If any of you opened an easy access savings account a year ago, I urge you to check the interest rate you're now receiving as chances are it will be a lot lower than it was a year ago.

Your bank should inform you when the bonus rate on your account is due to expire, so it's important to read any letters you receive from your bank to ensure you don't get caught out. But in case it doesn't, it's a good idea to make a note in your diary to remind yourself about when your bonus is coming to an end.

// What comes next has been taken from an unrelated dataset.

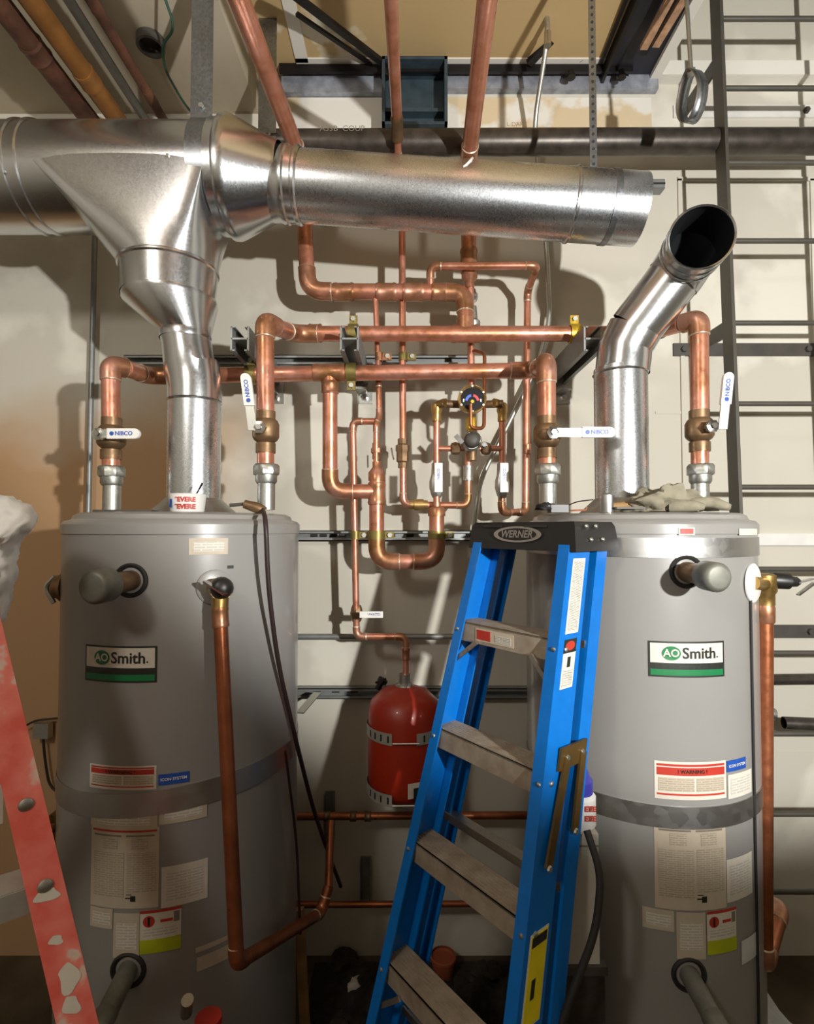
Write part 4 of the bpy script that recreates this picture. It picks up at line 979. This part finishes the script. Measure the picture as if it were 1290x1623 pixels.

Unfortunately, there is no escaping the fact that savings rates are pitifully low. But even so, a rate of 2.00% is better than a rate of 0.10%, so it's well worth taking the time to shop around and switch to a better deal as soon as possible.

Watch out for savings traps

Finally, when comparing deals, bear in mind that some easy access savings accounts limit the number of penalty-free withdrawals you can make. For example, the Nationwide MySave Online Plus account, paying 2.00% AER, only permits one penalty-free withdrawal per year. Further withdrawals are subject to a loss of bonus and a lower interest rate of 0.10%.

Also remember that interest rates on easy access savings accounts are variable so they can change at any time. If you want to avoid this, you'll need to opt for a fixed-rate bond, but these savings accounts require you to leave your money untouched – usually for a year or more – and you probably won’t be able to add to your savings after making the initial deposit.

However, in return, you'll usually get a higher rate of interest than you would with an easy access account. For example, you can currently earn an AER of 2.96% with Vanquis Bank’s 3-Year Fixed Rate Bond which can be opened with £1,000 – but only operated online.